Monday, May 12, 2014

Review: Boat (aka No Boys, No Cry) (2009)

The Boat (aka No Boys, No Cry) (Review)
Kim Young-nam/Ha Jung-woo, Satoshi Tsumabuki/2009
Where to Watch:
Netflix Streaming
Amazon Prime

"...takes time to develop the relationship between the pair..."

Two low-level smugglers, Hyung-gu (Ha Jung-woo) and Toru (Satoshi Tsumabuki), are forced to kidnap and smuggle the daughter of a wealthy Korean businessman, which leads to trouble...

Boat continues as Hyung-gu and Toru hide from their pursuers. The woman they kidnapped, Ji-su, offers the pair a 50 million yen to find her father and lead them to safety. Considering the original kidnapping failed and they'd be killed if they returned, Hyung-gu and Toru have no other choice. The story is simplistic, but takes time to develop the relationship between the pair and also adds a little investigative work.

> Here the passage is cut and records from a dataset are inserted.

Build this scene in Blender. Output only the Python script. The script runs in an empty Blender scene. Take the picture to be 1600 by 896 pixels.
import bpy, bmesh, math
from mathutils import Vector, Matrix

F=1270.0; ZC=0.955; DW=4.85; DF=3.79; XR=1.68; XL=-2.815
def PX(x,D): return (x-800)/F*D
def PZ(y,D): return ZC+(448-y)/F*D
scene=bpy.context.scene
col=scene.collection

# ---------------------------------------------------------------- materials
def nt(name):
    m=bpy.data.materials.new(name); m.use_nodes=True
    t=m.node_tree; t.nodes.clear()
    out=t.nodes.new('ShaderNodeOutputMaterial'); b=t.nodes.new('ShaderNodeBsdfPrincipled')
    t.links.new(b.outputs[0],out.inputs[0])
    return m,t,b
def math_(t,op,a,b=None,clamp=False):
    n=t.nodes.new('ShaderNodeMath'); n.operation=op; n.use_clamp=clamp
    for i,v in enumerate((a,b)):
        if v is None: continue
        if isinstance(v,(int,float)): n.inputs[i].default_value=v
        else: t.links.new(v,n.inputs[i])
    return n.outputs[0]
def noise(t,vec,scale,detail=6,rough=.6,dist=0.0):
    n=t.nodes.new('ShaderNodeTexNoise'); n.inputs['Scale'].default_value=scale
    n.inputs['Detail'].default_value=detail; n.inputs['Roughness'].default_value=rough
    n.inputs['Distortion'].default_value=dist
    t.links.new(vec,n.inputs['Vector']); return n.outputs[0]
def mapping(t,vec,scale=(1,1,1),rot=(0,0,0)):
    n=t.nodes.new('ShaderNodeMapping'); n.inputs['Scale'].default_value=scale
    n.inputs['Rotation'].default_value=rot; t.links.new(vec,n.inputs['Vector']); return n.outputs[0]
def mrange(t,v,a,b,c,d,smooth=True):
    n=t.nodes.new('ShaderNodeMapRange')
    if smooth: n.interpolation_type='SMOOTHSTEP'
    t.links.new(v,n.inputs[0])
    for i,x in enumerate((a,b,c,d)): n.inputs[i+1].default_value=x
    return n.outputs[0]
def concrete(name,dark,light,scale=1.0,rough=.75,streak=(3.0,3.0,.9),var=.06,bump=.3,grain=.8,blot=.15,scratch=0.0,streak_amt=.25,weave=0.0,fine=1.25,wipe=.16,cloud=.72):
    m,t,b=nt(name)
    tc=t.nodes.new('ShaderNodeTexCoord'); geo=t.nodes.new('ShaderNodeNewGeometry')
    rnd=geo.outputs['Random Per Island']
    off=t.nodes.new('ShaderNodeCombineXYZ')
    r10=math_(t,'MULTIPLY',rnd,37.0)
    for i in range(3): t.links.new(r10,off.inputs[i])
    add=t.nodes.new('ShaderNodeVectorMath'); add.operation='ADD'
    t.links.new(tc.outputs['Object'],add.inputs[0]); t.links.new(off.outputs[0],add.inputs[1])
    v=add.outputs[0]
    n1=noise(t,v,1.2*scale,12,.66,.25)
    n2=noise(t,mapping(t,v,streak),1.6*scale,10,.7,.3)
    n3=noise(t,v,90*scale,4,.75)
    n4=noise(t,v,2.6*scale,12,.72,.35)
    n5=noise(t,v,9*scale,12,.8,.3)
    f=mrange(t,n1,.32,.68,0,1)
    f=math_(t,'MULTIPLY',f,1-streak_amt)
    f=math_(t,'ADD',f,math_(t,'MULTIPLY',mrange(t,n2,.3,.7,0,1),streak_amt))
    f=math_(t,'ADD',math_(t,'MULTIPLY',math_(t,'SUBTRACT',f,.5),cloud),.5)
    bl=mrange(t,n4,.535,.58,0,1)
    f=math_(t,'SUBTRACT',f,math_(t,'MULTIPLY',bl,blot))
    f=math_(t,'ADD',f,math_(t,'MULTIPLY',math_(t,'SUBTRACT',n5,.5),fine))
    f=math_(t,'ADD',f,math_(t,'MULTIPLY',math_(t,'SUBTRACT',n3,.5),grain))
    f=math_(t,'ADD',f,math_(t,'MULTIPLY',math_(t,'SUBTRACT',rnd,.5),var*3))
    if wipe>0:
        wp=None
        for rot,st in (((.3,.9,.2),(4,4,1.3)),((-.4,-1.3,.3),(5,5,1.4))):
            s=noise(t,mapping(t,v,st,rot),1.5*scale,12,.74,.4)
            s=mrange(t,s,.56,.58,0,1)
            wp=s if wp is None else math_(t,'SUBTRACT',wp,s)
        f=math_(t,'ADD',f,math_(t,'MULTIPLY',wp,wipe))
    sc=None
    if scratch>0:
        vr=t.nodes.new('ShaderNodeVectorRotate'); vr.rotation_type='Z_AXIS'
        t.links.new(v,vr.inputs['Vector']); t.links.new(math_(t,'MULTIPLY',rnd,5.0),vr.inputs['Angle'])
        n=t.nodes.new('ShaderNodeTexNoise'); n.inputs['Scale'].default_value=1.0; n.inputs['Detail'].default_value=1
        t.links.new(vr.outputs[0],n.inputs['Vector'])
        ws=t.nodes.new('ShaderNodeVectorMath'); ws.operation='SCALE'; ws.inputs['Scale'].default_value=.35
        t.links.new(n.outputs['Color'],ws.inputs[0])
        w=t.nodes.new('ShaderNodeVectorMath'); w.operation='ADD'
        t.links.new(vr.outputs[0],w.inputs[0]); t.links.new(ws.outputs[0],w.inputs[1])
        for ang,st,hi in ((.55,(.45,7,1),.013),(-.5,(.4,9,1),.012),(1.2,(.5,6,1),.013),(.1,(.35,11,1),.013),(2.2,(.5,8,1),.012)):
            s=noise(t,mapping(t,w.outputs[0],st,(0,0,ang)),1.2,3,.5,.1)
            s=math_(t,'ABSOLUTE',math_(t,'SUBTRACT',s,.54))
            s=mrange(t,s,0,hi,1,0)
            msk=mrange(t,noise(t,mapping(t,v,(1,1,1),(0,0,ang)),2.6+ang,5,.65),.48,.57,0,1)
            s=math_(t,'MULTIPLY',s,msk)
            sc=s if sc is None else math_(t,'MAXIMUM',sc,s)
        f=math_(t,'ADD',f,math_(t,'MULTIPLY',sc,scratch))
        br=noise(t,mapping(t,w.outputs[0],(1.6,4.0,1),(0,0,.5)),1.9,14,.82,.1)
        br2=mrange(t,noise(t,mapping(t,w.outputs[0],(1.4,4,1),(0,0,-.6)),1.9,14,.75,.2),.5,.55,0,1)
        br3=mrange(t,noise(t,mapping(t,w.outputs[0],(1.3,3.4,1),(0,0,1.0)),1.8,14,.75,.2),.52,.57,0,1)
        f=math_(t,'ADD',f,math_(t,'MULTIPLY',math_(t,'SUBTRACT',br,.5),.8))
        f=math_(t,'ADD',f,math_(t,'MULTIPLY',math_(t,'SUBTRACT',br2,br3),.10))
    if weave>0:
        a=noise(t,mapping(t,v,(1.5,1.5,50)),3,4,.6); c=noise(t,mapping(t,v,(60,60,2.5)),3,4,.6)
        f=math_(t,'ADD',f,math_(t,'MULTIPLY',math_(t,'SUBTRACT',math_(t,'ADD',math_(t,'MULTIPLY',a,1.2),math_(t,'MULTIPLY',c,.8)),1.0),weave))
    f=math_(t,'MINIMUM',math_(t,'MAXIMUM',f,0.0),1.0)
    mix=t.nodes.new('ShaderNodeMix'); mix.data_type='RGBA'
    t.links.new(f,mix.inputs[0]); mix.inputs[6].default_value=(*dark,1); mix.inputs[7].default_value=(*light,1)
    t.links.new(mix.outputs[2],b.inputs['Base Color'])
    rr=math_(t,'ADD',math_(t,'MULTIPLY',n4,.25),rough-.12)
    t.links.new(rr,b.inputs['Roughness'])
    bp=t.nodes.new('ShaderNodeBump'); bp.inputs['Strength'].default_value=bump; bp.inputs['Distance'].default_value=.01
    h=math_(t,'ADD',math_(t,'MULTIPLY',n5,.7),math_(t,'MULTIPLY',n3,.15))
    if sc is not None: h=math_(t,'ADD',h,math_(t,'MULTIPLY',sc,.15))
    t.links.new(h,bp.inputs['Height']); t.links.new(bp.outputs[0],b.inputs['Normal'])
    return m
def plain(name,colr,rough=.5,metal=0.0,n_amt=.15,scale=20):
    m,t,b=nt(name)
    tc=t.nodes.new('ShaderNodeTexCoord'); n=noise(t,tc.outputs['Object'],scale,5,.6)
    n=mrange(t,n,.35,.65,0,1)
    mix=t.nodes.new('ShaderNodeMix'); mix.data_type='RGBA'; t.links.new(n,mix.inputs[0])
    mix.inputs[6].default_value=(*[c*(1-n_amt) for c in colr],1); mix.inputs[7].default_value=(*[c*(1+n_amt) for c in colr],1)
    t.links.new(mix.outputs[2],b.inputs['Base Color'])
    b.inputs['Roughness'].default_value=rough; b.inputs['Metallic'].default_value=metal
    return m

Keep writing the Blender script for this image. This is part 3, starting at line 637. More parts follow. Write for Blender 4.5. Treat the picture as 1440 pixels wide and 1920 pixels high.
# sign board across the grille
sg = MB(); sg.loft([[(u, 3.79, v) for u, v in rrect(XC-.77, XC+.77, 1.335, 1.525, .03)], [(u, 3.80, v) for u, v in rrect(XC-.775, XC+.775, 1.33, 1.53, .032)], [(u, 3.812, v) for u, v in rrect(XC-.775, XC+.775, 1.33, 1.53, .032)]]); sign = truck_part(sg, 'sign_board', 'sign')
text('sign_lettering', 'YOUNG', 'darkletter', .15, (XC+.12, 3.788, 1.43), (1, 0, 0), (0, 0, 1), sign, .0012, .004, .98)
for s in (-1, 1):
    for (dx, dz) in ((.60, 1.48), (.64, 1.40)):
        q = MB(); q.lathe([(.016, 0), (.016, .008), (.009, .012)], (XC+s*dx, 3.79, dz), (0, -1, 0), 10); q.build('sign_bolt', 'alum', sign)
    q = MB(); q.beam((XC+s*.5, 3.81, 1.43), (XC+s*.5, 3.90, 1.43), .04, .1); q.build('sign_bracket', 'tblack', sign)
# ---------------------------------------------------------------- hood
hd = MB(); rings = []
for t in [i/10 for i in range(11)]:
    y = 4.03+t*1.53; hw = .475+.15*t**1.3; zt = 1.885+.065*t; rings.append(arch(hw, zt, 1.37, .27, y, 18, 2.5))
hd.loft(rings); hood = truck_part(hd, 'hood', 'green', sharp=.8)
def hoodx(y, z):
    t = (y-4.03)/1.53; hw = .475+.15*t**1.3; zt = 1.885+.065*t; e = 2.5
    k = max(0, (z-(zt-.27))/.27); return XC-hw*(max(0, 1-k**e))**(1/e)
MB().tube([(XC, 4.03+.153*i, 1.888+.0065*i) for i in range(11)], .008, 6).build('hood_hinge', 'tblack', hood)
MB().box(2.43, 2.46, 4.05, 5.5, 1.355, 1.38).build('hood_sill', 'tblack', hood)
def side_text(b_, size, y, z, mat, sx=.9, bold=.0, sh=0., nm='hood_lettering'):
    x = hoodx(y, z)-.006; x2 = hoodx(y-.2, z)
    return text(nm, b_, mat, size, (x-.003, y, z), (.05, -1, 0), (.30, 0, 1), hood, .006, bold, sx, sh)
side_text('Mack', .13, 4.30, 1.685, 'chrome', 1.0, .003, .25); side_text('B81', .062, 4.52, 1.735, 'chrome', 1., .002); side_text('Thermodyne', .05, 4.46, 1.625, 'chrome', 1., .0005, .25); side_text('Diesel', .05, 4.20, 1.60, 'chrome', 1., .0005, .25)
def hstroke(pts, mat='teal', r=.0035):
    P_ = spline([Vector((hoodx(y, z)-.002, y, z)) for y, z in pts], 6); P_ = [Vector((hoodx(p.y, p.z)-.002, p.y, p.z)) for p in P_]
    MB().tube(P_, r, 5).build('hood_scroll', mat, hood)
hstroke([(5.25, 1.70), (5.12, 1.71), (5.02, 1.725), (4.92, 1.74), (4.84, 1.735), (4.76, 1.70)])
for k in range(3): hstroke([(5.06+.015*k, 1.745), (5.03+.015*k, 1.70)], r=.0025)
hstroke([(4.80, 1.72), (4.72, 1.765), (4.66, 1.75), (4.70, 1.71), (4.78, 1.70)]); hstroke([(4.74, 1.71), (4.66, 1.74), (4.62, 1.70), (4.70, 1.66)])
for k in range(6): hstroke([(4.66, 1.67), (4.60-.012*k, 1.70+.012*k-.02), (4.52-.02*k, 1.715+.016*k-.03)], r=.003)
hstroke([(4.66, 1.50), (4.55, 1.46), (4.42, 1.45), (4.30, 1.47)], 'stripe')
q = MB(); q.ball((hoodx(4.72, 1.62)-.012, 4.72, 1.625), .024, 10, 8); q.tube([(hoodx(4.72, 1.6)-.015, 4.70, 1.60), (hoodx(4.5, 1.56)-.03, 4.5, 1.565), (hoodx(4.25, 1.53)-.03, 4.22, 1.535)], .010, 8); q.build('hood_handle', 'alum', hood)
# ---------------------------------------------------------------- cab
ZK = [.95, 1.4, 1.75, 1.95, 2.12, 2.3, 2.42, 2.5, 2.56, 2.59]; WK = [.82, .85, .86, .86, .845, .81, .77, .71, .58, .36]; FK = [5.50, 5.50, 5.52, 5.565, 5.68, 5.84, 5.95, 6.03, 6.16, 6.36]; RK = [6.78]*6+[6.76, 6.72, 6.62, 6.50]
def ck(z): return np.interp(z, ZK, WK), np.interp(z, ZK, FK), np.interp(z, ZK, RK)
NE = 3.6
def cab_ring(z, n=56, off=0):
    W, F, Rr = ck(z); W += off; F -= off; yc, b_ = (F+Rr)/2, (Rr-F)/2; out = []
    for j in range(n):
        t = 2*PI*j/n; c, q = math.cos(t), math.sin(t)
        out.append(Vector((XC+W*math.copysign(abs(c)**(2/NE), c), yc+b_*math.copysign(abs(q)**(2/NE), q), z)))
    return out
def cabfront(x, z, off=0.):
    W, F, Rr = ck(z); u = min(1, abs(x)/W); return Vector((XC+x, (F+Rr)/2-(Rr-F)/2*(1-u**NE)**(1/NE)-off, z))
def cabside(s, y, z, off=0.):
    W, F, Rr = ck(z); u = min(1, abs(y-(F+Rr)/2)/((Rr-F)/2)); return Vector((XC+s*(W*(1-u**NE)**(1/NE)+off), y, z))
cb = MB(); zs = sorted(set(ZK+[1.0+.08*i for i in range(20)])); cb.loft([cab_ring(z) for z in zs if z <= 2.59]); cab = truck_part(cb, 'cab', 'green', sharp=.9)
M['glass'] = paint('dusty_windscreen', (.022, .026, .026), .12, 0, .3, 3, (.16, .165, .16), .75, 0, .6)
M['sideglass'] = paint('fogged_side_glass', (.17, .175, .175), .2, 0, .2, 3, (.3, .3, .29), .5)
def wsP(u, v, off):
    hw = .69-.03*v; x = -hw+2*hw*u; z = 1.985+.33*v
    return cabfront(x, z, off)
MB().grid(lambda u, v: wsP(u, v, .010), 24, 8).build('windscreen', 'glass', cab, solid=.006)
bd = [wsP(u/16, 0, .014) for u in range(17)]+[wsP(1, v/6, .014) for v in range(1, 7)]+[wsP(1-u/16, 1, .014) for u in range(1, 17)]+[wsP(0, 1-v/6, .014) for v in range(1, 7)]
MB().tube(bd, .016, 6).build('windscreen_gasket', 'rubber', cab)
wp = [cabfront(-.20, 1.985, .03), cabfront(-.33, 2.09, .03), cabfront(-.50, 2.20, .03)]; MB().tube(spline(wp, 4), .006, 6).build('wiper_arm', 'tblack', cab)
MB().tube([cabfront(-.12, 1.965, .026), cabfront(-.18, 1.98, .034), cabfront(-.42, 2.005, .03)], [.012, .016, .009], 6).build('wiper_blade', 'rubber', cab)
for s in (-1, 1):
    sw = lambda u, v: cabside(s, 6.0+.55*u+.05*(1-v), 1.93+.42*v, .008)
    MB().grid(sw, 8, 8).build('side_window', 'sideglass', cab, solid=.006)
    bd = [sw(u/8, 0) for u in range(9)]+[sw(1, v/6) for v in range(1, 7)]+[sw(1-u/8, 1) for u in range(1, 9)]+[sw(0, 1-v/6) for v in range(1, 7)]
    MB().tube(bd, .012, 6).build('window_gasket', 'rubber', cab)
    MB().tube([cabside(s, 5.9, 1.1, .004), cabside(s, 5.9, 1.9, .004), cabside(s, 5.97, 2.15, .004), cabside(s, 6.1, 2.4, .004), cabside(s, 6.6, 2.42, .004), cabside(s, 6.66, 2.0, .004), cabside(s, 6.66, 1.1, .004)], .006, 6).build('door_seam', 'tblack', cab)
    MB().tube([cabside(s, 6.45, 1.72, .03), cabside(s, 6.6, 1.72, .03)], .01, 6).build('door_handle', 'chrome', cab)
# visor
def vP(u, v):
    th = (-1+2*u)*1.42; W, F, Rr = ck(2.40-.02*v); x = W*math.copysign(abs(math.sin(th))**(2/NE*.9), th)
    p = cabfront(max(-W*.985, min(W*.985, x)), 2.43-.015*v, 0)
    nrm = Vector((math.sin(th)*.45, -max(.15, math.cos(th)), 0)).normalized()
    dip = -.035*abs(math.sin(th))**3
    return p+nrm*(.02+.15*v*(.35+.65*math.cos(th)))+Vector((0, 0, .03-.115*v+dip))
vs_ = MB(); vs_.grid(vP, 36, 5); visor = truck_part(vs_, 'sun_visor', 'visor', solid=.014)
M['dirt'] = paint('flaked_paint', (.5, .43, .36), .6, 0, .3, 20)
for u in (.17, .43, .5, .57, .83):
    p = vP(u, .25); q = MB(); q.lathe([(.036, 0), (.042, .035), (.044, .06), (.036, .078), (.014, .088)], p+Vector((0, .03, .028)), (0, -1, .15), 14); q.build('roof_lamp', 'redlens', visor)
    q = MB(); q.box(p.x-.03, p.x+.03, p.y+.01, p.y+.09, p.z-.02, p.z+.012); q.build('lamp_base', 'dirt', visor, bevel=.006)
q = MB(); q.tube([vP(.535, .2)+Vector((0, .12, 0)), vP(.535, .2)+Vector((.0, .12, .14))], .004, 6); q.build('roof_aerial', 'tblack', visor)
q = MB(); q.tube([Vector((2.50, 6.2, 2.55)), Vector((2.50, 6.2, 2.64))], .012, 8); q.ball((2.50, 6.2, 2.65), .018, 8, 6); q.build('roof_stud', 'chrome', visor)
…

In this case, Hyung-gu has no family, while Toru only finds burden in his. The story is slow-paced, really walking towards its unexpectedly dark and powerful ending; it had a bit of ambiguity and was also meaningful in a way.

Like I said, Boat is a very simple film. It doesn't have many twists or turns, and the search for Ji-su's father isn't particularly in depth or creative. But, the story manages to engage through the relationship between Hyung-gu and Toru; the bond they form is unique and genuine, meticulously crafted to make a statement. This is a film where characters are the center, not the plot points. That's not to say the plot was bad, it was actually good -- it just lacked impact. Also, there was one moment that was building up some great suspense but was ruined by a bad plot contrivance -- a moment where your eyes will likely role to the back of your head as you exclaim "I'm so sure!" There's some great humor in the film, too, Hyung-gu offers at least a handful of laugh out loud moments. And, although the film is slow-paced, it wasn't unbearable or even bad -- it's just slow-paced.

Ha Jung-woo is fantastic, he has great charisma and energy in this role. Satoshi Tsumabuki is also great, although he can be occasionally too melodramatic. The film is shot well, the cinematography is great. If there's anything unique about this film, it is its wonderful soundtrack. The picture quality on the Netflix Instant stream was mediocre for a film from 2009; the English subtitles were great with only a few grammatical flaws. Director Kim Young-nam blends the great elements of Korea and Japan and ends up with a very good and meaningful hybrid film; the story could've used a bit more suspense and impact, but it works out in the end.

Overall, Boat is a great drama. It occasionally too slow-paced, it often lacks impact, and there is one very bad scene, but it is redeemed by the fleshed out characters and their great chemistry, the powerful ending, and the two great lead performances. Don't expect a fast-paced thriller and you should have an enjoyable experience.

Score: 7/10
Parental Guide: Some strong violence and blood, some sexual references.